A loader is responsible for loading resources (quite obviously).
By default, it's just a callable object that forwards its arguments to the resource itself. That is, a passthrough type. All the work is demanded to the constructor(s) of the resource itself.
Loaders also are fully customizable as expected.

A custom loader is a class with at least one function call operator and a member type named result_type.
The loader isn't required to return a resource handle. As long as return_type is suitable for constructing a handle, that's fine.

When using the default handle, it expects a resource type which is convertible to or suitable for constructing an std::shared_ptr<Type> (where Type is the actual resource type).
In other terms, the loader should return shared pointers to the given resource type. However, this isn't mandatory. Users can easily get around this constraint by specializing both the handle and the loader.

A cache forwards all its arguments to the loader if required. This means that loaders can also support tag dispatching to offer different loading policies:

struct my_loader {
    using result_type = std::shared_ptr<my_resource>;

    struct from_disk_tag{};
    struct from_network_tag{};

    template<typename Args>
    result_type operator()(from_disk_tag, Args&&... args) {
        // ...
        return std::make_shared<my_resource>(std::forward<Args>(args)...);
    }

    template<typename Args>
    result_type operator()(from_network_tag, Args&&... args) {
        // ...
        return std::make_shared<my_resource>(std::forward<Args>(args)...);
    }
}

This makes the whole loading logic quite flexible and easy to extend over time.

The cache class

The cache is the class that is asked to connect the dots.
It loads the resources, stores them aside and returns handles as needed:

entt::resource_cache<my_resource, my_loader> cache{};

Under the hood, a cache is nothing more than a map where the key value has type entt::id_type while the mapped value is whatever type its loader returns.
For this reason, it offers most of the functionalities a user would expect from a map, such as empty or size and so on.
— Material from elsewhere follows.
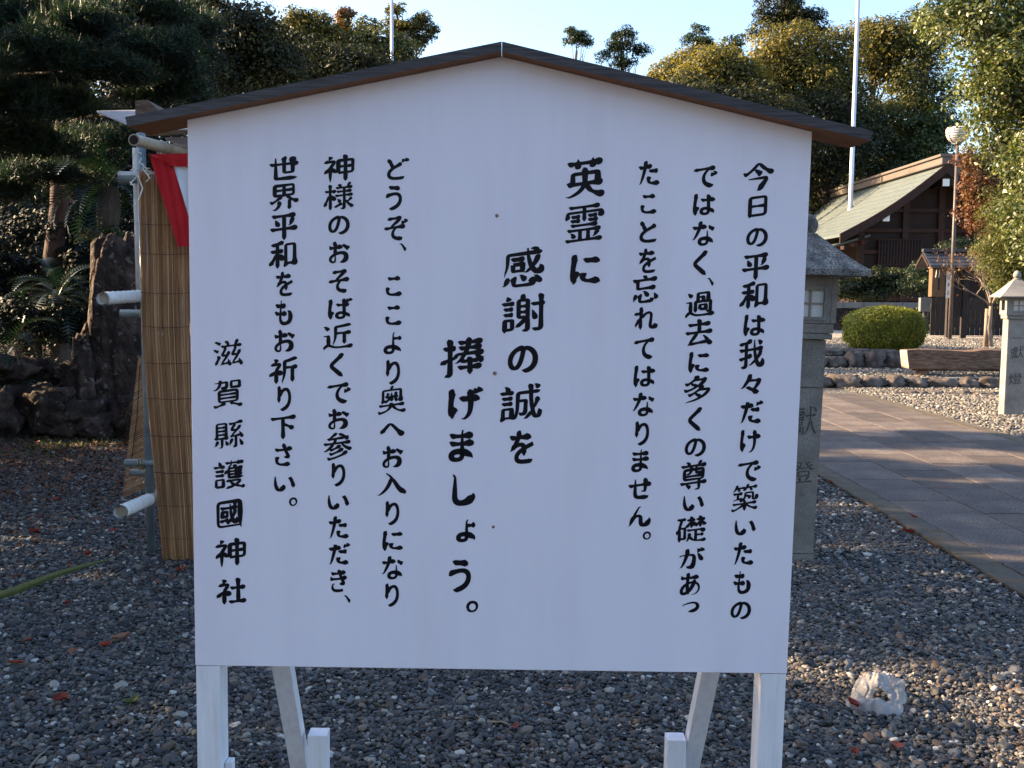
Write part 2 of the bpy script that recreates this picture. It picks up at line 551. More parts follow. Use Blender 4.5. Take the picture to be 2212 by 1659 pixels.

Similarly, it's an iterable type that also supports indexing by resource id:

for(auto [id, res]: cache) {
    // ...
}

if(entt::resource<my_resource> res = cache["resource/id"_hs]; res) {
    // ...
}

Please, refer to the inline documentation for all the details about the other functions (such as contains or erase).

Set aside the part of the API that this class shares with a map, it also adds something on top of it in order to address the most common requirements of a resource cache.
In particular, it doesn't have an emplace member function which is replaced by load and force_load instead (where the former loads a new resource only if not present while the second triggers a forced loading in any case):

auto ret = cache.load("resource/id"_hs);

// true only if the resource was not already present
const bool loaded = ret.second;

// takes the resource handle pointed to by the returned iterator
entt::resource<my_resource> res = ret.first->second;

Note that the hashed string is used for convenience in the example above.
Resource identifiers are nothing more than integral values. Therefore, plain numbers as well as non-class enum value are accepted.

It's worth mentioning that the iterators of a cache as well as its indexing operators return resource handles rather than instances of the mapped type.
Since the cache has no control over the loader and a resource isn't required to also be convertible to bool, these handles can be invalid. This usually means an error in the user logic but it may also be an expected event.
It's therefore recommended to verify handles validity with a check in debug (for example, when loading) or an appropriate logic in retail.